新感線の五右衛門を見て、隆さんが読みたくなりました。

 本作は原哲っちゃんの“花の慶次”の原作であります。 一代の傾希者(すきもの)前田慶次郎を主人公にした伝奇物語、何遍読んでも 読み出したら止まりません。
 前田慶次郎っても殆どの方には馴染みがないかもしれませんが、もとの出自は滝川一益の一党、それが前田利家の兄の養子となり、本来なら前田家の家督相続人だったが、主君信長の指図で前田家家督は弟の利家に譲られた為、養父利久の死を持って前田家とは縁が切れる。まるで戦う為に生まれたような人で、数少ない記録からだけでも、その剛勇、想像にかたくない。
 以前、NHKの大河で及川ミッチーが演じとりましたが、全くのイメージギャップ、なんで? と思ったもんです。
 前田慶次郎は記録や残存する旅日記からみて、単なる野卑な武人ではなく、深く広い教養人であった事も間違いありません。

 “カブク”=“反権威”ですから相当の覚悟と腕前がなければかぶけるものではありません。 織田信長にせよ秀吉にせよ一代の傾希者であった事は違いありませんが、その事よりも“天下人”としての評価が先に来て、その視点から見られる為、自由な一個の人間としての評価は二の次になります。その点 慶次郎は浪人を貫いた(最後は米沢藩上杉家の御家人になりますが)ので、個人としての生き様はさらに鮮烈に浮かび上がってきます。
 四代以降の徳川の時代、戦が無くなり、それでも中央集権/幕府の権威を保つ為、無理矢理持ち込んだ儒教による「主、主たらざれども 臣、臣たるべし」なんてな雁字搦めの存在ではなく(…こんな時代には“カブク”なんてな不可能)武士がもっと自由だった時代に生きた傑物のお話。

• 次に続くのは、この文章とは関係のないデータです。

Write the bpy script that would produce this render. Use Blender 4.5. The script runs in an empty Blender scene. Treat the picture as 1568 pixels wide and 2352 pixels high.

 恐らく日本人が世界最強の戦人だった時代(世界中の鉄砲の半数近くが日本に有ったと言われています) “
 唐入り”が秀吉の妄想(と決めつけるのは酷かもしれませんが)ではなく、信長が生きていたなら、もっと違う展開やったんでしょうね。少なくとも制海権を奪われるような無様は無かった筈です。  まぁ 繰り言です。武士がまだまだ自由であった時代においても、さらに突き抜けた存在だった男の物語です。“秩序”ってのは有り難いもんで、ルールに従っていさえすれば身の安全は一応保証されるんですが……そんな世界に息苦しさを覚える魂も……特別な存在じゃなく、誰の中にも少しはあると思います。そんな憂さを払ってくれるお話です。